The camera films various talking heads, some talk a load of middle class drivel about free love and fashion while other’s like London School of Economics educated Mick Jagger and artist David Hockney talk some semblance of sense. Hockney discusses the difference between nightlife in California and a city like London where if you want to go out after 10.30 in the evening you will need a large amount of money to pay an exorbitant entrance fee to get into some over rated club where a drink will cost you a £1 but in a local pub for the same amount of money you would get 8 pints of beer! Meanwhile Jagger implies his support for the use of violence against the authorities to get your point across when more legitimate avenue’s has been exhausted. He reveals that there’s no secret to song writing, either people like your work or they don’t but its important they know you exist. But more interestingly he opines that if your hungry you don’t have a lot of time to worry about moral things like fighting wars or what’s happening in society you obviously have got more important things to concern you, if your not hungry you can start worrying about these things. He also said that he thinks that as the years go by there will less and less work for people to do as machines will do it for you. And that people will end up working for no more than 4 hours a day (little did he imagine part time working with 2 or 3 jobs!!). He went on to question what people would do with their time? He obviously would never have foreseen the amount of mind numbing TV that is now on offer.

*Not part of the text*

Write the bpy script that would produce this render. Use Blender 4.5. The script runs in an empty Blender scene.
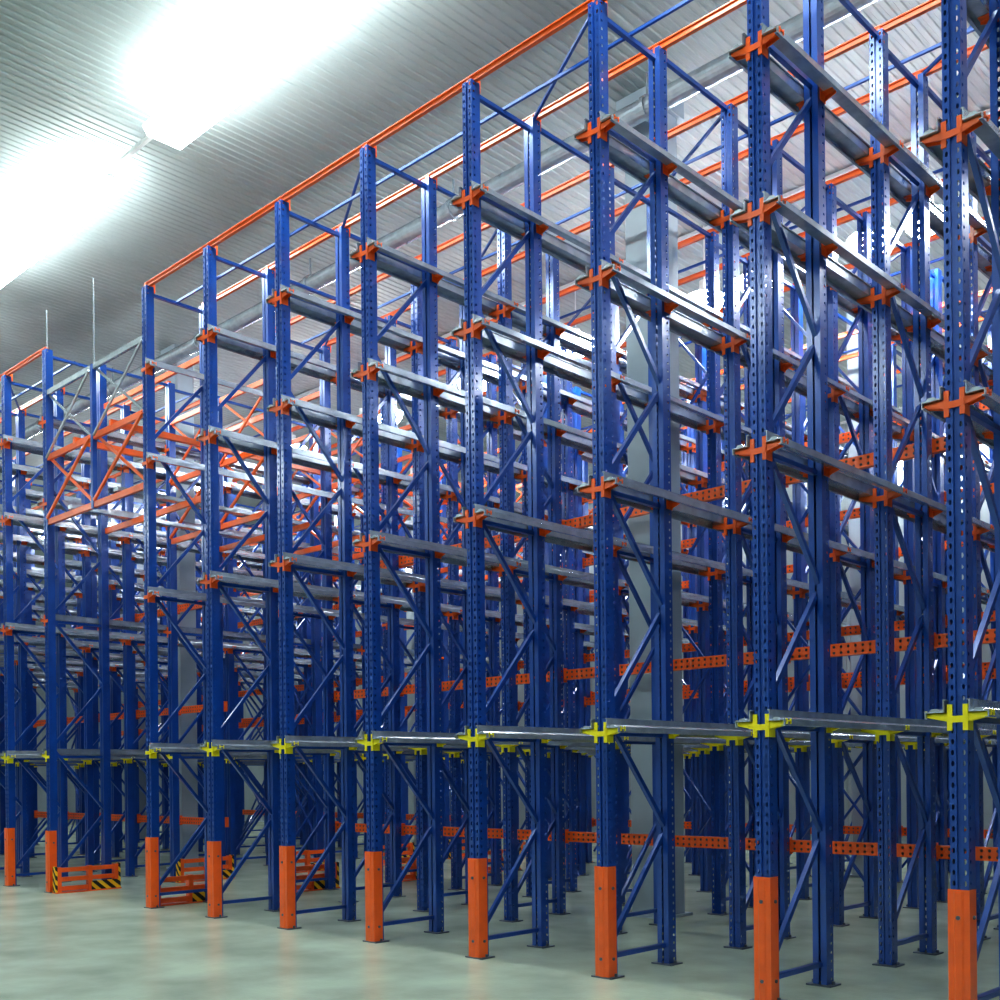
import bpy, math, random
from mathutils import Matrix, Vector
random.seed(3)
sc=bpy.context.scene
try:
    sc.view_settings.view_transform='Standard'
    sc.view_settings.look='None'
    sc.view_settings.exposure=0.15
except Exception: pass
try: sc.view_settings.look='Medium High Contrast'
except Exception: pass

# ------------------------------------------------ materials
def mat(name, col, rough=0.4, metal=0.0, coat=0.0, noise=0.0, nscale=6.0, emit=None, estr=0, bump=0.0, bscale=40, crough=.2):
    m=bpy.data.materials.new(name); m.use_nodes=True
    nt=m.node_tree; b=nt.nodes['Principled BSDF']
    b.inputs['Base Color'].default_value=(*col,1)
    b.inputs['Roughness'].default_value=rough
    b.inputs['Metallic'].default_value=metal
    b.inputs['Coat Weight'].default_value=coat
    b.inputs['Coat Roughness'].default_value=crough
    tc=nt.nodes.new('ShaderNodeTexCoord')
    if noise>0:
        n=nt.nodes.new('ShaderNodeTexNoise'); n.inputs['Scale'].default_value=nscale; n.inputs['Detail'].default_value=5
        nt.links.new(tc.outputs['Object'],n.inputs['Vector'])
        r=nt.nodes.new('ShaderNodeValToRGB')
        r.color_ramp.elements[0].position=.3; r.color_ramp.elements[1].position=.7
        r.color_ramp.elements[0].color=(*[c*(1-noise) for c in col],1)
        r.color_ramp.elements[1].color=(*[min(1,c*(1+noise)) for c in col],1)
        nt.links.new(n.outputs['Fac'],r.inputs['Fac']); nt.links.new(r.outputs['Color'],b.inputs['Base Color'])
    if bump>0:
        n2=nt.nodes.new('ShaderNodeTexNoise'); n2.inputs['Scale'].default_value=bscale
        nt.links.new(tc.outputs['Object'],n2.inputs['Vector'])
        bp=nt.nodes.new('ShaderNodeBump'); bp.inputs['Strength'].default_value=bump; bp.inputs['Distance'].default_value=.01
        nt.links.new(n2.outputs['Fac'],bp.inputs['Height']); nt.links.new(bp.outputs['Normal'],b.inputs['Normal'])
    if emit:
        b.inputs['Emission Color'].default_value=(*emit,1); b.inputs['Emission Strength'].default_value=estr
    return m
BLUE=mat('blue_powder_coat',(0.006,0.066,0.33),.30,0.2,.9,.15,4,crough=.16)
ORNG=mat('orange_powder_coat',(0.88,0.125,0.012),.36,0,.6,.1,6)
YELL=mat('yellow_powder_coat',(0.92,0.78,0.01),.4,0,.3,.06,6)
GALV=mat('galvanised_steel',(0.52,0.58,0.64),.26,.65,.3,.15,9)
DARK=mat('steel_base_plate',(0.12,0.14,0.18),.5,.6)
CEIL=mat('corrugated_ceiling_sheet',(0.38,0.43,0.43),.5,.0,0,.05,2)
WALL=mat('insulated_wall_panel',(0.33,0.38,0.42),.5,0,0,.06,1.5)
COLM=mat('grey_painted_column',(0.34,0.40,0.46),.5,0,0,.06,3)
FLOR=mat('polished_concrete',(0.42,0.48,0.38),.24,0,0,.2,1.4,bump=.12,bscale=30)
LAMP=mat('lamp_diffuser',(1,1,1),.5,emit=(.90,1,.99),estr=22)
LAMPS=mat('high_bay_lamp_lens',(1,1,1),.5,emit=(.92,.98,1),estr=85)
LBOD=mat('lamp_housing',(.75,.77,.77),.4,.1)
YLIN=mat('yellow_floor_paint',(.8,.62,.05),.5,0,0,.15,8)
def hazard():
    m=bpy.data.materials.new('hazard_stripes'); m.use_nodes=True; nt=m.node_tree; b=nt.nodes['Principled BSDF']
    tc=nt.nodes.new('ShaderNodeTexCoord'); mp=nt.nodes.new('ShaderNodeMapping'); mp.inputs['Rotation'].default_value=(0.7,0.78,0.0)
    w=nt.nodes.new('ShaderNodeTexWave'); w.wave_type='BANDS'; w.bands_direction='X'; w.inputs['Scale'].default_value=4.5
    r=nt.nodes.new('ShaderNodeValToRGB'); r.color_ramp.interpolation='CONSTANT'
    r.color_ramp.elements[0].color=(.01,.01,.01,1); r.color_ramp.elements[1].position=.5; r.color_ramp.elements[1].color=(.9,.5,.01,1)
    nt.links.new(tc.outputs['Object'],mp.inputs['Vector']); nt.links.new(mp.outputs['Vector'],w.inputs['Vector'])
    nt.links.new(w.outputs['Fac'],r.inputs['Fac']); nt.links.new(r.outputs['Color'],b.inputs['Base Color'])
    return m
HAZ=hazard()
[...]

Whitehead with Mick Jagger.
David Hockney

An interesting and in-depth discussion took place after the screening mainly concerning the music and politics of the late sixties or what has been described as ‘the swinging London scene’. For me, it’s subject matter reinforced my long held view that the swinging sixties only happened for certain people, generally the sons and daughters of the upper class or wealthy middle classes. It does goes some way in disseminating the myth of the sixties, as most young people during this period were too busy working for a living, paying the rent, saving up for a car or like me saving to get married (well it was the Summer of Love!). The documentary had a rough and ready experimental feel to it, like the observational or verite cinema of people like Dziga Vertov or Jean-Luc Godard. But like Jagger’s statement about song writing one gets the impression that Whitehouse’s filmmaking is made to please himself and if others like it then all well and good, if they don’t hard luck. I think that is can safely said that Monday nights film club audience appreciated the work of Peter Lorrimer Whitehead.


[1] A decline that never materialized!
[2] Vanessa Redgrave salutes Fidel Castro's Cuba against the Western capitalist model.